Division of labour among European socialists. In London Tony Blair, leader of the "third way", lays down the red carpet for Jiang Zemin, head of the last remaining communist empire, while the British police manhandle the Chinese dissident Wei Jingsheng and a small crowd of demonstrators. Fortunately, in Italy two authoritative followers of the third way, Prime Minister Massimo D'Alema and his party chairman Walter Veltroni, give an official welcome to the Dalai Lama, the symbol of Tibetan resistance against Chinese occupation. Protesting against Beijing on the streets of Rome, as always, are the Radicals. Why? In 1984, when no-one in the West was concerned with the issue of Tibet, it was the leader of the German and European Greens, Petra Kelly, who revealed to an absent-minded, forgetful Europe the suffering of a country ten times larger than Italy, a country that had "disappeared" several decades earlier, annexed and colonised by the Chinese colossus. A country of ancient, extravagant traditions, a country

of mountains, a part of the Himalayas, buried by snow, closed and mysterious. In 1988, Giovanni Negri, chairman of the Radical Party at the time, and Piero Verni imported the "lost cause" of Tibet from Germany to Italy, inviting a member of the Tibetan government in exile to the Radical Party congress. Since then, a lot of snow has fallen on the roof of the world, thousands of Chinese settlers have been transplanted to Tibet, thousands of Tibetans have been imprisoned, killed or forced to flee. Lhasa has become Lamaland, an exclusive destination for hundreds of thousands of Westerners in search of a new Eldorado of the spirit. A virtual Tibet has been born.
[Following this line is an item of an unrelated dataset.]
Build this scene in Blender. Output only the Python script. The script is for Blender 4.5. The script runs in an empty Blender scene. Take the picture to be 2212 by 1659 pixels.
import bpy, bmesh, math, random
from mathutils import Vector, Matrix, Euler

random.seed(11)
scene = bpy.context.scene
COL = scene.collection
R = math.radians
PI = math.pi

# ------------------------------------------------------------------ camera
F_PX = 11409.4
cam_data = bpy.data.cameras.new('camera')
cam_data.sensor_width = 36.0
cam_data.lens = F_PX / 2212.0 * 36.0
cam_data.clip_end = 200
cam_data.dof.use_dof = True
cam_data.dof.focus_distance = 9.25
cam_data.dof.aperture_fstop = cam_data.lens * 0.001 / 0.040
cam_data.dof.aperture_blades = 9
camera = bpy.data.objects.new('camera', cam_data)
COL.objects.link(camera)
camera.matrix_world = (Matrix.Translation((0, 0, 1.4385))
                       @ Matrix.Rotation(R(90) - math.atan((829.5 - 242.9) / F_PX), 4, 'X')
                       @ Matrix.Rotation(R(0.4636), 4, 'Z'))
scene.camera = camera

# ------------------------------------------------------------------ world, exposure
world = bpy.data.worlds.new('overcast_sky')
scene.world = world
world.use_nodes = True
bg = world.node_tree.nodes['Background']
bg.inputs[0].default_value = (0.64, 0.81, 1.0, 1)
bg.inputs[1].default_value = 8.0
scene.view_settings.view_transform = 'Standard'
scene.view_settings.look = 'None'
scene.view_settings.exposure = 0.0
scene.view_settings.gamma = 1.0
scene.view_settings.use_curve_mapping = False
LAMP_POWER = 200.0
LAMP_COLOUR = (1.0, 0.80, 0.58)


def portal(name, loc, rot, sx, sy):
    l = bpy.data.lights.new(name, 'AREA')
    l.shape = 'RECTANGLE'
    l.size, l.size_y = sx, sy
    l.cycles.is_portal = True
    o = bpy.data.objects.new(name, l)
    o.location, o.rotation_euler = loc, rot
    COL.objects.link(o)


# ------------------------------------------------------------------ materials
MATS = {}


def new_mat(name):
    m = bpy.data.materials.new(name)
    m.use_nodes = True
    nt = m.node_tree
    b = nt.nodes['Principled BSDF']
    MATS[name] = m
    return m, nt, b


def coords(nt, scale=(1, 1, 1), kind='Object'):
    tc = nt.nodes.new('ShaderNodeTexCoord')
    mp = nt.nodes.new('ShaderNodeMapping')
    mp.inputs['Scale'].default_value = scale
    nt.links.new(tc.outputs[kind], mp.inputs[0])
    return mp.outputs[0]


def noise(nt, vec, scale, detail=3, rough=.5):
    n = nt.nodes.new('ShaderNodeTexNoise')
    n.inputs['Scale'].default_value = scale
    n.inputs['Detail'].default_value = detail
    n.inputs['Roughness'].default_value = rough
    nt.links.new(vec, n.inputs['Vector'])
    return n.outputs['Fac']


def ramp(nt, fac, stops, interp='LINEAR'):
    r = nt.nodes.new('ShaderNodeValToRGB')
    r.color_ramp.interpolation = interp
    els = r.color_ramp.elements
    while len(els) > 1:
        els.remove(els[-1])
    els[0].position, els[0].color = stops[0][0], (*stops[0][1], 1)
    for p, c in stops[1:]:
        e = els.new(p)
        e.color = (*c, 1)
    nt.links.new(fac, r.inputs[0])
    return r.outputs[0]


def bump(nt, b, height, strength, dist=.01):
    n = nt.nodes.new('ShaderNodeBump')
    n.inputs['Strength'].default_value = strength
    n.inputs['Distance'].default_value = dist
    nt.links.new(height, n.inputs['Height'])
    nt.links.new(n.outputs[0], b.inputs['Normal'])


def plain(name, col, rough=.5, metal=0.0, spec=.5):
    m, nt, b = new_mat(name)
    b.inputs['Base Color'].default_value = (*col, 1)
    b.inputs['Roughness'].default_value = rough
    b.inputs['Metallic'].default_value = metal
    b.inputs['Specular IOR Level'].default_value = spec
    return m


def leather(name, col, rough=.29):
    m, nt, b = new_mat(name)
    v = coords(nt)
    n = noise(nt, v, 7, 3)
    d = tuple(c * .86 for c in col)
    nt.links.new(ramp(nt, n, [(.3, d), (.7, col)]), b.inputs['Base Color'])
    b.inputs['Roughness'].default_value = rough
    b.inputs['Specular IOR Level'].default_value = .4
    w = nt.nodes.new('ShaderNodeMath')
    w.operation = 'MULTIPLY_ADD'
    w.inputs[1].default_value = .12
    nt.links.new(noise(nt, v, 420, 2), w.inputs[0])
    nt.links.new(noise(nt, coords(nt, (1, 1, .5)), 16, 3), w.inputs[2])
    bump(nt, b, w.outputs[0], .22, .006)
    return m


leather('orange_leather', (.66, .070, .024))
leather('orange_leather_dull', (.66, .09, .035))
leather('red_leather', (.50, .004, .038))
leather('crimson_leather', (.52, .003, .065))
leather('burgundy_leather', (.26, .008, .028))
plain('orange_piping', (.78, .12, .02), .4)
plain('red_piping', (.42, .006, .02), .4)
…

Emulating Pope Wojtila, the Dalai Lama has become a great traveller and a great communicator. The issue of Tibet has burst onto the world stage. It reached Hollywood while Petra Kelly was dying, forgotten, in Berlin. The Dalai Lama was awarded the Nobel Prize for Peace. Tibet entered parliaments all over the world. And after the virtual Tibet, the holiday brochure Tibet, the world discovered the real Tibet, with its ancient history. It discovered that Tibet is not China, and that since the Chinese invasion in 1949 over one million Tibetans - one fifth of the population - have died in the war of resistance and in the concentration camps. It discovered that the Tibetans have become a minority in their own country.

The Dalai Lama has never lost heart. He has never stopped calling for dialogue with the Chinese authorities, nor repeating that he does not want independence. He wants real autonomy. He wants to save the uniqueness of the Tibetan civilisation. This line gradually attracted widespread backing all around the world, inspired by the principle of nonviolence. Two imposing, unforgettable demonstrations were held in Europe: in Brussels in 1996, and in Geneva in 1997. Both organised by the "transnational" Radicals, by the Tibetans exiles and by a myriad of support groups. Over 1,500 parliamentarians from all countries signed a request to the governments of the free world: the commencement of negotiations without preconditions between the Chinese authorities and the Tibetan government in exile, under the aegis of the United Nations.

The liberating wave seemed to be overwhelming, and yet in 1997 it came to a halt. There was a resurgence of the old ideas of a number of "influential families", families of the Lhasa of the past and of the Dharamsala (the capital of the Tibetans in exile) of the present. Conservative ideas and interests in favour of taking part in and sharing out a new Tibetan power that helps to run the enormous "Dalaimania" business. Direct, secret negotiations between this establishment and the Chinese authorities is the line that has prevailed.

A thick mist enveloped the Tibetan question until a few months ago, when the Dalai Lama announced that the Chinese had called a halt to the secret negotiations. Closure and repression are the order of the day in Beijing, on Tibet, Taiwan and the Spratley Islands, as on the democratisation and liberalisation of the economy. The West, which had believed in the inevitability of the passage from economic reform to political reform, struggles to understand. Or perhaps it does not want to understand that many things have changed with the "rebirth" of China. In Beijing, certainly. But also, and above all, in the ambitions and behaviour of Beijing towards the rest of the world. The leopard cannot change his spots.

It is time we asked ourselves whether the whole Asian policy of the West, based on a "special partnership" with Beijing, should not be reviewed. Whether the idea of "smooth transition", based on modernisation, which has guided the decisions of Western diplomacy, has not ended up by consolidating the role of the party-state. For while it is true that an immense market has opened up, this market is neither free nor regulated, and we are only just beginning to understand the enormous political and social costs that this "growth without justice" involves. Only the worst of Communism survives in China. The technocratic system. State control of the mechanisms of industry and private enterprise. The repression of all forms of social and political conflict.

We must stop covering up our eyes. Real progress in terms of democracy and the respect for fundamental rights in China and in the occupied territories of Tibet, East Turkestan and Inner Mongolia must become the pivot around which Europe must base its economic, cultural and political relations with Beijing.

We are not proposing an abstract response to the failure of Western Realpolitik. Any proposal for economic sanctions or commercial "isolation" would remain on paper. We must, however, recognise that instead of continuing to support the current process (with the vague intention of limiting its excesses), we must turn it around. Beginning with the concrete case of Tibet. We must not entrust "negotiations" with the Chinese regime to national or parallel diplomacies, but make them the object of a fully-fledged international initiative.

For Tibet, as for the question of East Timor, we must start out from the United Nations, from the UN resolutions of 1963, 1964 and 1965 that condemned the occupation of the country by China. It is on this basis that Europe must push for the rapid commencement, under the aegis of the Secretary General of the United Nations, of negotiations between the Chinese government and the Tibetan government in exile.